I had a really intense dream last night. The summer after high school was really rough for me. I was working 12 to 16 hour days at this horrible landscaping company. Had to be there at 6am, and I'd often be sent out on deliveries until 8 or later at night. I'd show back up and they would have already locked the yard up, so I'd have to park the delivery truck in the customer lot and then fill out my time sheet in the morning because I couldn't get to the clock.
My mom was dating this guy who was a complete loser. Pill addict. He fell off a roof and broke his shoulder, and refused to do any PT because "it hurts". Well no shit dude, but now you have no range of motion and you're addicted to pain killers. He would stay up all night long on my mom's computer in Yahoo chat rooms, there were karaoke rooms, and he keep us up all night singing these shitty western songs at the top of his lungs into the mic. He picked a fight with me once because I ate the last of some ice cream that was in the freezer. He'd also spend all day in bed, chain smoking and pissing himself because it hurt too much to get up to go to the bathroom.
My mom has a habit of martyring herself and acting like she's putting up with this shitty situation "for us kids." Like I am supposed to feel bad for a grown ass woman who can't get and hold a job in order to keep a roof over her head. She still does it, her current boyfriend, man I could tell you some stories. And if you say something she acts like she can't survive on her own, and she's putting up with it because she has no other options. Its like lady, you have a college degree, maybe if you got a better job than your shitty under the table bookkeeping job you'd be able to get your own place.

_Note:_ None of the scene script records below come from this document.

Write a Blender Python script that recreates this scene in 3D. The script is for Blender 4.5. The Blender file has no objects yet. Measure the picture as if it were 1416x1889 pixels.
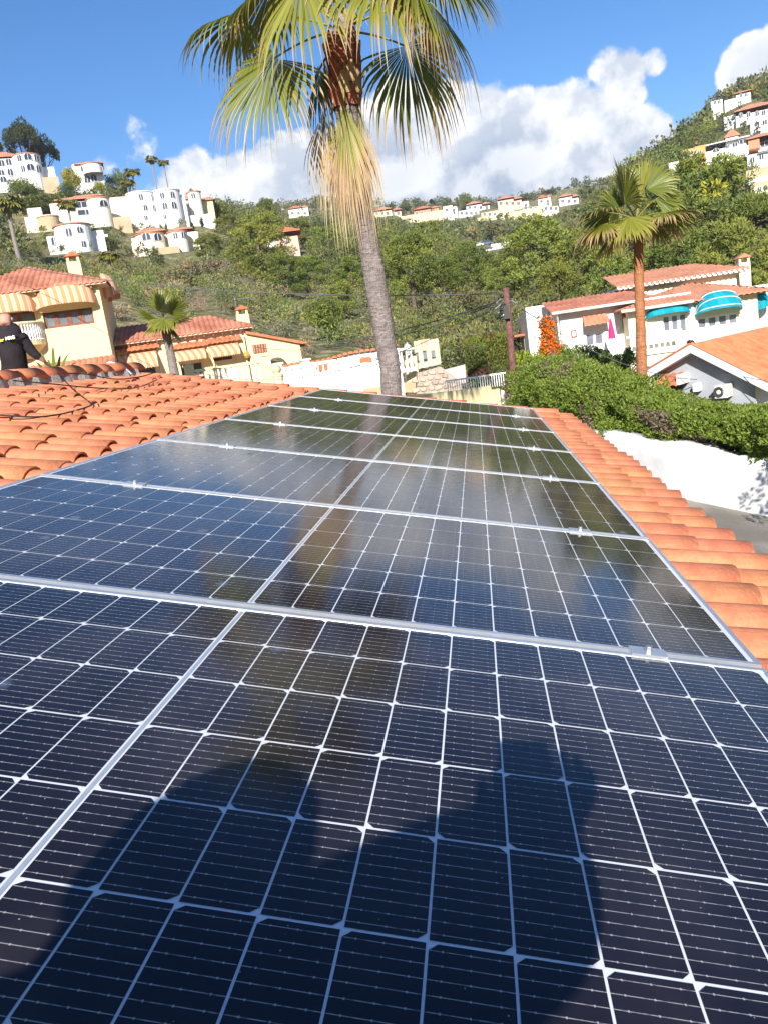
import bpy, bmesh, math, random
import numpy as np
from mathutils import Vector, Matrix, Quaternion
from math import sin, cos, pi, radians, sqrt, atan2, degrees
random.seed(7); RNG = np.random.default_rng(7)
S = bpy.context.scene
COL = S.collection

# ------------------------------------------------------------------ camera
SLOPE = radians(13)                       # pitch of the tiled roof the panels lie on
CAM = np.array([0.53432627, -1.54268834, 0.46847732])
RW = np.array([[0.98360003, 0.11130431, -0.14192366],
               [-0.11668079, -0.2073636, -0.97128056],
               [-0.13753752, 0.97191136, -0.19097577]])   # rows: right, down, forward
FPX, IW, IH = 1464.138, 1416.0, 1889.0
cd = bpy.data.cameras.new('camera'); cam = bpy.data.objects.new('camera', cd); COL.objects.link(cam)
cd.sensor_fit = 'HORIZONTAL'; cd.sensor_width = 36; cd.lens = 36 * FPX / IW
cd.clip_start = 0.02; cd.clip_end = 6000
cam.matrix_world = Matrix(((RW[0,0], -RW[1,0], -RW[2,0], CAM[0]), (RW[0,1], -RW[1,1], -RW[2,1], CAM[1]),
                           (RW[0,2], -RW[1,2], -RW[2,2], CAM[2]), (0, 0, 0, 1)))
S.camera = cam

# ------------------------------------------------------------------ light and exposure
ANTI = Vector((-0.0039, 0.8745, -0.4850)).normalized()    # the way the sunlight travels
SUN_EL = math.asin(-ANTI.z)
sd = bpy.data.lights.new('sun', 'SUN'); sun = bpy.data.objects.new('sun', sd); COL.objects.link(sun)
sd.energy = 5.0; sd.angle = radians(0.53); sd.color = (1.0, 0.955, 0.88)
sun.rotation_euler = ANTI.to_track_quat('-Z', 'Y').to_euler(); sun.location = (0, -20, 30)
S.view_settings.view_transform = 'Standard'; S.view_settings.look = 'None'
S.view_settings.exposure = 0.85; S.view_settings.gamma = 1.0
S.view_settings.use_curve_mapping = False
S.cycles.max_bounces = 6; S.cycles.diffuse_bounces = 3; S.cycles.glossy_bounces = 3; S.cycles.transmission_bounces = 3; S.cycles.transparent_max_bounces = 6
S.cycles.use_denoising = True
S.cycles.sample_clamp_indirect = 6.0

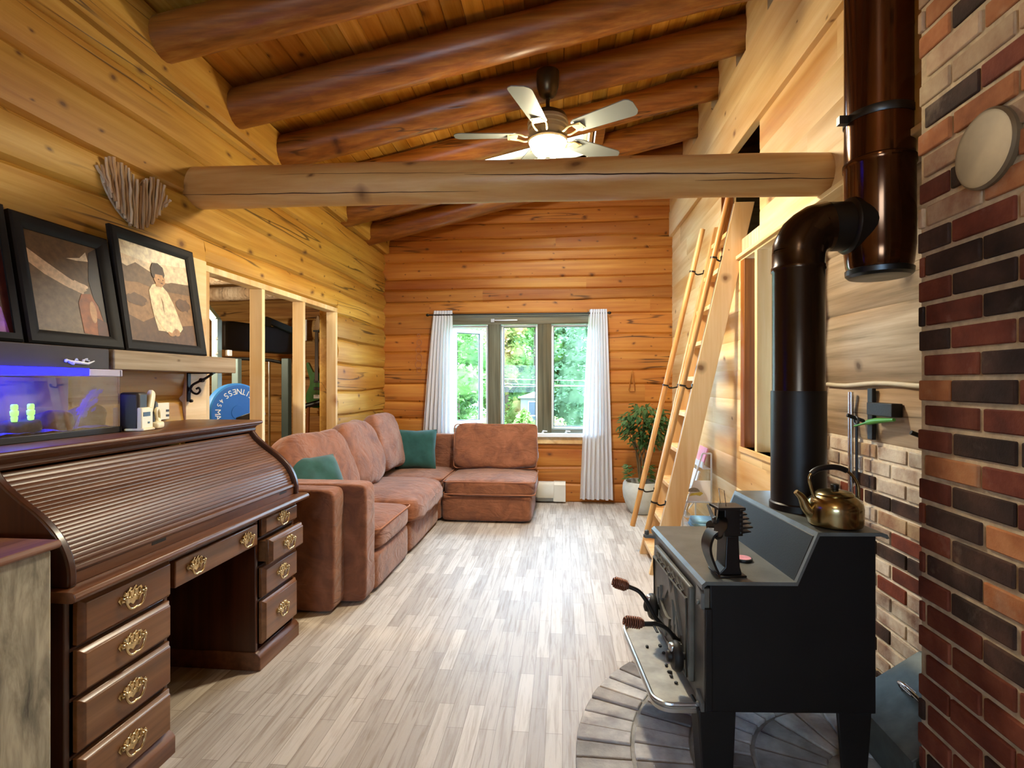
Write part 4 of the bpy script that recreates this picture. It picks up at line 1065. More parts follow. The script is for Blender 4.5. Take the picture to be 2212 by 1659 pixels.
def pillow(name, label, c, s, rot, mat='teal_fabric', seed=0):
    m = MB(); n = 18
    for sg in (-1, 1):
        def fn(u, v):
            a, b = 2 * u - 1, 2 * v - 1; t = (max(0, 1 - a ** 4) * max(0, 1 - b ** 4)) ** .55 * s * .19
            k = 1 - .07 * (1 - abs(a * b)) * max(abs(a), abs(b)) ** 4
            p = Vector((a * s / 2 * k, sg * t, b * s / 2 * k)); w = noise.noise(Vector((a * 2.4 + seed, b * 2.4, seed))) + .6 * abs(noise.noise(Vector((a * 5, b * 4, seed + 3))))
            p.y += sg * w * .016 * (t / (s * .19)); return Vector(c) + rot @ p
        m.grid(fn, n, n) if sg > 0 else m.grid(lambda u, v: fn(1 - u, v), n, n)
    return tag(m.build(name, mat, smooth=60), label, 'cushion', 'teal throw pillows')
pillow('throw_pillow', 'square teal velvet pillow standing in the sofa corner', (-1.585, 5.665, .655), .44, rotz(R(8)) @ rotx(R(-14)), seed=1)
pillow('throw_pillow', 'dark teal pillow slumped behind the near sofa arm', (-1.70, 3.53, .665), .46, rotz(R(58)) @ rotx(R(-34)), seed=5)
m = MB(); m.lathe([(.001, 0), (.022, .006), (.036, .025), (.040, .042), (.034, .064), (.02, .077), (.001, .082)], (-2.02, 4.86, .921), 16)
tag(m.build('blue_ball', 'blue_ball', smooth=60), 'small blue ball on top of the sofa back by the log wall', 'ball')

# ------------------------------------------------------------------ curtains and rod
rod = thing('curtain_rod', 'thin dark curtain rod over the window', 'curtain rod', (-.5, 6.09, 2.15))
m = MB(); m.tube([(-1.56, 6.105, 2.172), (.52, 6.105, 2.172)], .0085, 10); rb = m.build('rod', 'rod_black', rod, smooth=50)
for x in (-1.57, .53):
    m = MB(); m.lathe([(.006, -.02), (.014, -.012), (.018, 0), (.013, .014), (.004, .02)], (x, 6.105, 2.172), 12, (1, 0, 0)); m.build('finial', 'rod_black', rod, smooth=50)
for x in (-1.29, .30):
    m = MB(); m.box(x - .006, x + .006, 6.10, 6.19, 2.166, 2.178); m.box(x - .012, x + .012, 6.178, 6.19, 2.14, 2.20); m.build('bracket', 'rod_black', rod)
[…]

Anyways, I digress. So that summer after high school, I ate that ice cream, and mom's boyfriend literally got up in my face and started swinging at me. I'm a big guy. I'm 6'4" and at the time I was around 220lbs of lean muscle. But I don't fight. I don't like to fight. And he swung at me, I blocked him, and he took me down to the ground with some shitty wrestling move. My mom tried to gaslight me into apologizing to the piece of shit for eating a couple scoops of some fucking IGA brand chocolate chip ice cream that was in the freezer. Didn't have his name on it. I refused. I told her it was me or him, one of us needed to go.
Of course that didn't end up happening, he made a big show of walking down the street while my mom wailed about "how am I going to keep a roof over our heads without him here to help!" because his couple hundred a month he got in disability was a real big deal apparently.
I had contemplated leaving then. I had even started packing, but I felt guilty leaving my little sister.
But in my dream last night, I did. I packed my clothes and a few other things up in the back of my car and just started driving west.
I'm almost 40 now, I have a very happy marriage and wonderful children who I would never treat like that. But part of me wishes I had taken that opportunity to get the fuck out of Southern Ohio. I could be living on the Oregon coast or somewhere way nicer than here.
I grew a pair of balls after that, though. I went to college in the fall and my sister called me, she was getting off the school bus, and mom's boyfriend was high on pain pills, and thought she was a robber and shot at her with a crossman C02 air pistol (because of course he had a felony and couldn't get a real gun, thank god). I drove home, took it from him and told him if I ever heard he did anything like that ever again I'd beat him to death with his shitty little air gun.